UAE Partners with Lockheed Martin to Launch First Chiplet Facility

5 min
The UAE signs with Lockheed Martin to build its first chiplet facility.
EDGE and Khalifa University join to design and assemble advanced systems locally.
Chiplets are “foundational” for aerospace, defence, AI and autonomous technologies.
A new R&D centre will train talent and link lab research to industry.
The move aims to anchor a competitive, locally rooted microelectronics ecosystem.
The UAE is taking another determined step into advanced microelectronics, this time through a strategic agreement between Tawazun Council for Defence Enablement and US defence giant Lockheed Martin. The deal, signed on the sidelines of Make it in the Emirates 2026 in Abu Dhabi, aims to establish the country’s first chiplet design and assembly facility, with EDGE and Khalifa University of Science and Technology joining as key partners.
If you’ve been following the region’s industrial push, you’ll know this is not coming out of nowhere. The UAE has been working steadily to localise more of its high-value manufacturing. Still, moving into chiplet-based technologies feels like shifting up a gear.
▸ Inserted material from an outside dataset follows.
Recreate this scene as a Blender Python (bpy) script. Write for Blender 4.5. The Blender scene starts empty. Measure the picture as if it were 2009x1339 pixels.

For those who aren’t deep into semiconductors, chiplets are essentially smaller, specialised pieces of a processor that can be combined to build more flexible and powerful systems. Think of them as modular building blocks. They are becoming essential in aerospace, defence, artificial intelligence, telecoms, autonomous systems and advanced manufacturing. In short, they’re foundational for what many call next-generation tech.
Under the agreement, the UAE will build the capability not only to design but also to assemble advanced chiplet-based systems. That’s important. Too often, countries focus on one part of the value chain. Here, the ambition is clearly broader: localisation of manufacturing, stronger industrial supply chains, and positioning the Emirates as a competitive hub in the global microelectronics landscape.
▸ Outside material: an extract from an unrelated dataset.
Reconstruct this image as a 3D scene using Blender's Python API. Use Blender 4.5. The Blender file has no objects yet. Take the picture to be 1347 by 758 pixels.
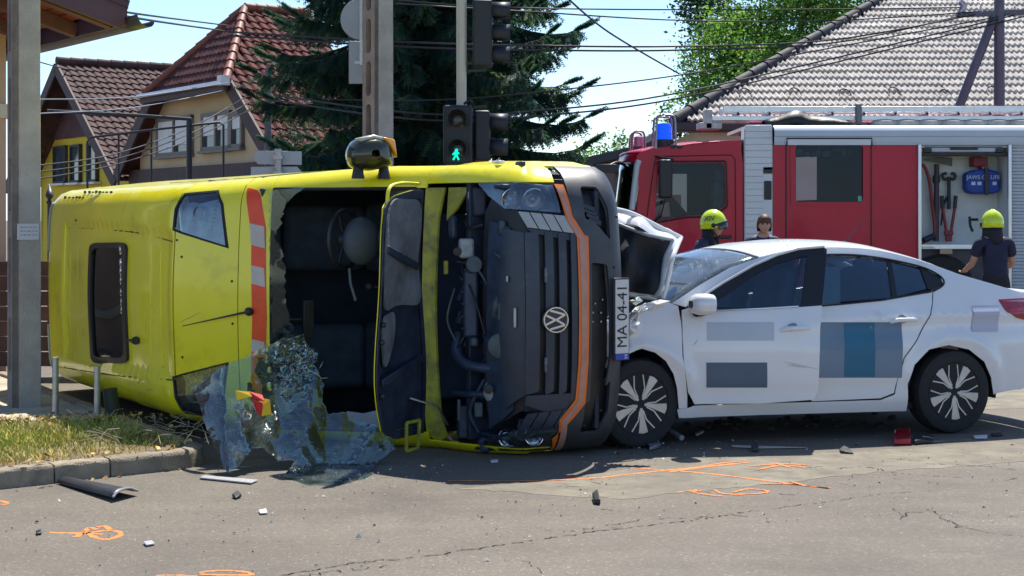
import bpy, bmesh, math, random
from mathutils import Vector, Matrix
from mathutils.geometry import delaunay_2d_cdt

# ------------------------------------------------------------------ camera, sky, sun, exposure
scene = bpy.context.scene
COL = scene.collection
F, CX, HZ, EYE = 2100.0, 673.5, 287.0, 1.55          # focal length in photo pixels, principal column, horizon row, eye height
cam_data = bpy.data.cameras.new("camera")
cam_data.sensor_width = 36.0
cam_data.lens = F / 1347.0 * 36.0
cam_data.shift_y = -(379.0 - HZ) / 1347.0
cam_data.clip_start = 0.1
cam_data.clip_end = 3000.0
cam = bpy.data.objects.new("camera", cam_data)
cam.location = (0, 0, EYE)
cam.rotation_euler = (math.radians(90), 0, 0)
COL.objects.link(cam)
scene.camera = cam

SUN_EL = math.radians(60)
SUN_DIR = Vector((0.30, 0.954, 0)).normalized()      # horizontal direction towards the sun (behind the scene, a little right)
world = bpy.data.worlds.new("World")
scene.world = world
world.use_nodes = True
wn = world.node_tree
bg = wn.nodes["Background"]
sky = wn.nodes.new("ShaderNodeTexSky")
sky.sky_type = 'NISHITA'
sky.sun_disc = False
sky.sun_elevation = SUN_EL
sky.sun_rotation = math.atan2(SUN_DIR.x, SUN_DIR.y)
sky.altitude = 0
sky.air_density = 0.8
sky.dust_density = 0.2
sky.ozone_density = 3.5
wn.links.new(sky.outputs[0], bg.inputs[0])
bg.inputs[1].default_value = 0.09
sun_data = bpy.data.lights.new("sun", 'SUN')
sun_data.energy = 3.3
sun_data.angle = math.radians(0.53)
sun_data.color = (1.0, 0.95, 0.86)
sun = bpy.data.objects.new("sun", sun_data)
sd = Vector((SUN_DIR.x * math.cos(SUN_EL), SUN_DIR.y * math.cos(SUN_EL), math.sin(SUN_EL)))
sun.rotation_euler = sd.to_track_quat('Z', 'Y').to_euler()
sun.location = sd * 60
COL.objects.link(sun)
scene.view_settings.view_transform = 'Standard'
scene.view_settings.look = 'None'
scene.view_settings.gamma = 1.0
scene.view_settings.exposure = 1.15
scene.render.film_transparent = False
try:
    scene.cycles.max_bounces = 7
    scene.cycles.transparent_max_bounces = 16
    scene.cycles.diffuse_bounces = 3
    scene.cycles.glossy_bounces = 3
    scene.cycles.caustics_reflective = False
    scene.cycles.caustics_refractive = False
except Exception:
    pass
random.seed(7)
R = random.Random(11)
PI = math.pi

# ------------------------------------------------------------------ helpers
def at(px, py, d):
    """world point seen at photo pixel (px, py) at depth d metres"""
    return Vector(((px - CX) / F * d, d, EYE + (HZ - py) / F * d))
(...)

HALCON, a company under EDGE Group, will integrate chiplet-based processors into advanced targeting and guidance systems. The idea is to enhance onboard computing power, improving target acquisition, tracking and precision engagement. Defence applications are clearly front and centre, but the spillover into civilian and dual-use industries could be significant.
A dedicated R&D centre will also be set up at Khalifa University. The focus there will be microelectronics design, industry-led research and, crucially, talent development. H.E. Shareef Hashim Al Hashmi, General Director of Industry Development Directorate at Tawazun, said the Council’s role is to bring together strategic partners and lay the foundations for a sustainable, locally anchored chiplet ecosystem. He stressed that chiplet technologies act as a key enabler across advanced sectors and align closely with the wider objectives of the Make it in the Emirates initiative.
That point about ecosystem matters. In my early days covering startups in the region, founders often told me the hardest part wasn’t ambition, it was infrastructure and deep tech support. You can have all the vision in the world, but without labs, researchers and supply chains, it’s a bit of a faff to build something meaningful. Developments like this are meant to change that equation.
Al Hashmi also pointed to the co-development model with Lockheed Martin as a way to strengthen the UAE–US technology partnership. By linking local design, research and assembly capabilities with Lockheed Martin’s expertise and US partner network, the initiative is expected to reinforce supply chain resilience and create high-value jobs in both countries.
Daniel Mouton, Chief Executive of Lockheed Martin Middle East, noted that the company’s partnership with the UAE spans more than 50 years, adding that this agreement “establishes the design and assembly capacity needed to place the Emirates inside the global microelectronics value chain”. He described chiplets as foundational to aerospace, defence, AI and autonomous systems, and said the initiative brings together Emirati talent and US technology partners to build capacity aligned with national and industrial priorities.
From the academic side, H.E. Prof. Ebrahim Al Hajri, President of Khalifa University, emphasised that the new R&D centre will train UAE nationals in chiplet design and advanced microelectronics while directly connecting research to industry application. That bridge between lab and market is often where projects stumble, so getting it spot on is essential.
Saif Al Dahbashi, President – Missiles & Weapons at EDGE, described the move as a decisive step in strengthening sovereign microelectronics capability. By anchoring design and assembly locally, he said, the UAE can embed more secure and resilient supply chains while building a specialised talent base.
I reckon this is one of those announcements that may not grab flashy headlines like a new consumer app launch, but in the long term it could prove far more definatley transformative. Microelectronics sits quietly at the heart of modern economies. Control more of it, and you control more of your technological destiny.
That said, execution will be everything. Building a facility is one thing. Nurturing a sustainable, globally competitive ecosystem is another. On the flip side, the alignment of government, industry and academia in this case does suggest a serious, coordinated push rather than a symbolic gesture.
For readers of Arageek who care about how the MENA region climbs the value chain, this development feels like a signal moment. It shows how industrial policy, defence priorities and tech ambition are starting to converge. And believe it or not, those ecosystems we talk about so often? This is how they actually begin, piece by piece, chiplet by chiplet.